Lo asombroso de la suspensión de no es solo el rechazo patológico a la posibilidad del crecimiento económico del país, sino que ese rechazo haya sido azuzado por el propio presidente de la República y que la suspensión se haya dado cuando la batalla empezaba a ganarse. En efecto, en el Valle del Tambo, la protesta no había tenido el volumen que tuvo en ocasiones anteriores. Sí creció en la ciudad de Arequipa, donde el factor desestabilizador fue el gobernador, que instigó a los dirigentes sociales a movilizarse, lo que ocurrió con violencia delincuencial el 6 de agosto, no 30 pero sí 13 días después de que el presidente los instara a hacer una medida radical. Pero esa violencia desprestigió la protesta, generó una reacción contraria, y dos o tres días después el paro en la ciudad se había diluido. Y fue en ese contexto que llegó la suspensión.

Por supuesto, ella ha empoderado a los antimineros, que ahora buscan la cancelación. Y han de ganar. Porque, más allá del desbande del gobierno, la verdad es que Tía María es un microcosmos de las fallas estructurales del Estado y la sociedad peruana, y por lo tanto puede ser un laboratorio para ensayar el remedio a esas fallas.

Para comenzar, el movimiento antiminero o anticapitalista está organizado, y no hay nada que se le oponga. En el sur del Perú hay decenas de ONG antimineras y organizaciones políticas de izquierda. Frente a eso, Fuerza Popular, que debió ser la derecha popular que recogiera las aspiraciones de progreso de las clases emergentes, se desvió. Y APP carece de consistencia ideológica. Mientras tanto, la ideología nacionalizadora ha calado.

Una reforma política mejorada debería ayudar. Pero los gremios empresariales tampoco dan la batalla ni en las redes, ni en foros ni en capacitación. La sociedad civil tiene que organizarse. La antiminería es un negocio: las ONG consiguen financiación externa y los líderes locales obtienen réditos políticos. La minería, asimismo, es un negocio. La diferencia es que la minería lo es para el país también. En cambio, la antiminería lo empobrece. Por eso, la responsabilidad principal debería estar en el Estado, que requiere los potentes recursos de la minería para mejorar servicios, sueldos e infraestructura.

Pero el Estado defecciona en todo. Tía María debió ser el instrumento de un plan de desarrollo provincial que incluyera la represa, adelantando parte del canon en un fideicomiso ejecutivo en cuyo directorio estuvieran los alcaldes. No hubo plan. Tampoco tuvo activistas en el terreno.
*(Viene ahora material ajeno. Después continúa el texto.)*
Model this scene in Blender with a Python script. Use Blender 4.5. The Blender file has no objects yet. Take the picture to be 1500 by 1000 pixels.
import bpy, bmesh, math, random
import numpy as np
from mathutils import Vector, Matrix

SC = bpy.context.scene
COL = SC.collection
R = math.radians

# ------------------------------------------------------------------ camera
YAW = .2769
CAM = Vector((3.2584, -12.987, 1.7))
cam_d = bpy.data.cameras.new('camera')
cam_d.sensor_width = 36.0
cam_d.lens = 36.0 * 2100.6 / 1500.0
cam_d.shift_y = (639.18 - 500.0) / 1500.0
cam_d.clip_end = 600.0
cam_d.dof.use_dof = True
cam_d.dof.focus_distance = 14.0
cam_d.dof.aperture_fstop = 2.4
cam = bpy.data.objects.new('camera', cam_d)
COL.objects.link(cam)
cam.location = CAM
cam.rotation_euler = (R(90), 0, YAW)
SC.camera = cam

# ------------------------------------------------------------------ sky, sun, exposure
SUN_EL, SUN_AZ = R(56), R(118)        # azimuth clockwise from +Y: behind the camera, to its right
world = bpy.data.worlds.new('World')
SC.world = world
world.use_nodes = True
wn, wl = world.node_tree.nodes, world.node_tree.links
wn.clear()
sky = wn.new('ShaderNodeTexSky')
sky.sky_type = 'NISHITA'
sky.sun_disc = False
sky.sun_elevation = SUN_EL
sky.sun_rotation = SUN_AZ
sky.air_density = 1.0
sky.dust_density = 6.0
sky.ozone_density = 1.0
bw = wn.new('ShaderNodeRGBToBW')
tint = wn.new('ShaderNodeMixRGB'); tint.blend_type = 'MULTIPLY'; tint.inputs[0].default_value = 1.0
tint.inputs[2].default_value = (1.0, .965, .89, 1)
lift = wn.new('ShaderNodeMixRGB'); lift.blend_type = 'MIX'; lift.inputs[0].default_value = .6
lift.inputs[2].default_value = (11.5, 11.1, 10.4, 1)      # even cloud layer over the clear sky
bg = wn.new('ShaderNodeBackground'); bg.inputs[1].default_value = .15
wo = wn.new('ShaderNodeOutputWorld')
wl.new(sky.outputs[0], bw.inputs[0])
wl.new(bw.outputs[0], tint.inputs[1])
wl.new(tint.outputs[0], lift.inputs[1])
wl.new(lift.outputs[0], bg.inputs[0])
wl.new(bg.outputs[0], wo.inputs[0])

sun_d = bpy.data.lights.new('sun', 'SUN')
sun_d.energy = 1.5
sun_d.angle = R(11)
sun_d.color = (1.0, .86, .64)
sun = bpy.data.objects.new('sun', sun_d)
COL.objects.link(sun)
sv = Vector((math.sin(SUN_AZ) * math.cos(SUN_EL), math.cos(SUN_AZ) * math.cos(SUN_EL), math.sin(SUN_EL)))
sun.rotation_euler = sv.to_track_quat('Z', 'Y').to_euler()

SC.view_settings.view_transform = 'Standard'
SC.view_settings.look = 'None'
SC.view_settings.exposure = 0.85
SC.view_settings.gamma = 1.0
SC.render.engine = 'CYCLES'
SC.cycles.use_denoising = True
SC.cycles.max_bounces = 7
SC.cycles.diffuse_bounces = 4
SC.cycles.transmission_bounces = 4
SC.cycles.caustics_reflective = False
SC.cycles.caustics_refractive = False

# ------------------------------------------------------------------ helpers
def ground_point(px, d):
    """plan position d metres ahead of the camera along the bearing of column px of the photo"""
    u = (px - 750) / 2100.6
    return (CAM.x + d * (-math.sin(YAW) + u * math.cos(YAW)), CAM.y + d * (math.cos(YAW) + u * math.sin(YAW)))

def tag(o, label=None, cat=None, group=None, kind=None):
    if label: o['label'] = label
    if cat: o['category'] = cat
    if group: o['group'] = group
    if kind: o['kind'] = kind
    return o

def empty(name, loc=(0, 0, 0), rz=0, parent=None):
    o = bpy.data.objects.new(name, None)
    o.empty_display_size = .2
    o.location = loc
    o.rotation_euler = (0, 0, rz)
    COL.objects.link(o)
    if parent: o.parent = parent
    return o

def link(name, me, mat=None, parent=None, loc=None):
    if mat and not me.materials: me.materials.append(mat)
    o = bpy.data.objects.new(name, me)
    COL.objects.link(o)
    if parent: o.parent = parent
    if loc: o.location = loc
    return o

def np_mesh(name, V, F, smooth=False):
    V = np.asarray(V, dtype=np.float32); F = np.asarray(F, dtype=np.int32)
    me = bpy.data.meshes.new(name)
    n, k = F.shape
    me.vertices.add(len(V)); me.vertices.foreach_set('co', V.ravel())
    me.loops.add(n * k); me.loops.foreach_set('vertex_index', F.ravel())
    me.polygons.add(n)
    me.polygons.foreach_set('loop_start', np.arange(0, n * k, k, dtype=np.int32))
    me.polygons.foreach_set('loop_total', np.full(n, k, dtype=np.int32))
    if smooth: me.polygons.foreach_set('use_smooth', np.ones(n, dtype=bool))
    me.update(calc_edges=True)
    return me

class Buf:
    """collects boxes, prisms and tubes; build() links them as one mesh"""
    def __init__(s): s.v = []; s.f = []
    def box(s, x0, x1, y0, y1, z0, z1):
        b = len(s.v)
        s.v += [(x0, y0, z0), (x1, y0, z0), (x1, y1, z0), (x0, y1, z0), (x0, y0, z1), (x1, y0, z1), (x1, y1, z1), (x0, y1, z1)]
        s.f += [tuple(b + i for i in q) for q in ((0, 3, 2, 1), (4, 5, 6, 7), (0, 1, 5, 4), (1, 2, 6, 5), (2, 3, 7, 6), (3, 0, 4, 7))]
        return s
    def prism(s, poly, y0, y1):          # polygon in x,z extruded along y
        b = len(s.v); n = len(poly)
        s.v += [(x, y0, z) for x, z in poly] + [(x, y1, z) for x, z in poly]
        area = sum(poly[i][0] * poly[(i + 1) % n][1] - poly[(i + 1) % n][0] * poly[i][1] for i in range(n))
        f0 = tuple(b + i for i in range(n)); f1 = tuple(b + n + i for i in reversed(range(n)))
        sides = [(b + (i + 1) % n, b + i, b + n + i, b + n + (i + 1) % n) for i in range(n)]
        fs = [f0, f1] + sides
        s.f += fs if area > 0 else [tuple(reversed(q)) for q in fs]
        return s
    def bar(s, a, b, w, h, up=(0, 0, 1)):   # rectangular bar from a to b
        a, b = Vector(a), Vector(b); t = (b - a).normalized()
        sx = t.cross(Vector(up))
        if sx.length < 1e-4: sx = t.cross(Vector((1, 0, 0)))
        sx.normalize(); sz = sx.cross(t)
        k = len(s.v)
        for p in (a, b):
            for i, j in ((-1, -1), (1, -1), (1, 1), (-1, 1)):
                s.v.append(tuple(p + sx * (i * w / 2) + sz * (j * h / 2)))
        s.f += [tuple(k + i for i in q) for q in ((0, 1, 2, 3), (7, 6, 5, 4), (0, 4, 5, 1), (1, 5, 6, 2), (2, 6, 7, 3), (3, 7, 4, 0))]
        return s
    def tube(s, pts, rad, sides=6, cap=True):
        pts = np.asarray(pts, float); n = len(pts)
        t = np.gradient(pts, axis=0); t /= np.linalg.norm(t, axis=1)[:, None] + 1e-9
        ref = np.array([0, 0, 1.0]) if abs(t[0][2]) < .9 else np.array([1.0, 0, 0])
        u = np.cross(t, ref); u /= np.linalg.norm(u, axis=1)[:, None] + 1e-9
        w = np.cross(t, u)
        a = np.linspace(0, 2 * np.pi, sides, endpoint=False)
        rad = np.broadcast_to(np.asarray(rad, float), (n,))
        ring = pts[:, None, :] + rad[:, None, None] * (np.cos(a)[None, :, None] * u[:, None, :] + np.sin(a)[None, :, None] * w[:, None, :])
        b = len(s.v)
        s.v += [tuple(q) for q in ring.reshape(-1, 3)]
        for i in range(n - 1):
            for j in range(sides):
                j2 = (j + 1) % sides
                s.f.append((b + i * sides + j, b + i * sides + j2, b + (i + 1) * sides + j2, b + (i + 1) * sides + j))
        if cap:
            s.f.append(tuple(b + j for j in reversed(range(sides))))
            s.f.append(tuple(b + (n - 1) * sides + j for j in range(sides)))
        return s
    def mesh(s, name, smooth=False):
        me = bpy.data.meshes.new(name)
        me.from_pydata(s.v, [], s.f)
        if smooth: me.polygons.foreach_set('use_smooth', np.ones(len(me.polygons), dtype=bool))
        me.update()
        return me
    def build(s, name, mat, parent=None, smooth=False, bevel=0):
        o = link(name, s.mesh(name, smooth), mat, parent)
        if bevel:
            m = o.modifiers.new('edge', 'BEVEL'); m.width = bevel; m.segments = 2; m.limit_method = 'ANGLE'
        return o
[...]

El canon en general no funciona: es corrupción y conflictos; debe ser reformado. Además, tampoco la PCM coordina al Estado en las regiones. Para eso, está creando unas Agencias Regionales de Desarrollo, ¡pero ninguna en las regiones mineras!

Menos aún impera la ley. Hubo bloqueos y 35 policías heridos y no han sido denunciados el gobernador y ni siquiera dirigentes de los ‘espartambos’. En El Tambo cobran cupos a los comerciantes y a los propios alcaldes que, amenazados, deben aportar recursos y personal. Y amedrentan a los promineros. Matarani estuvo sitiado 3 semanas, la carretera Binacional cerrada con un fierro soldado al puente, y el corredor minero sigue parcialmente bloqueado, sin que la policía haga nada.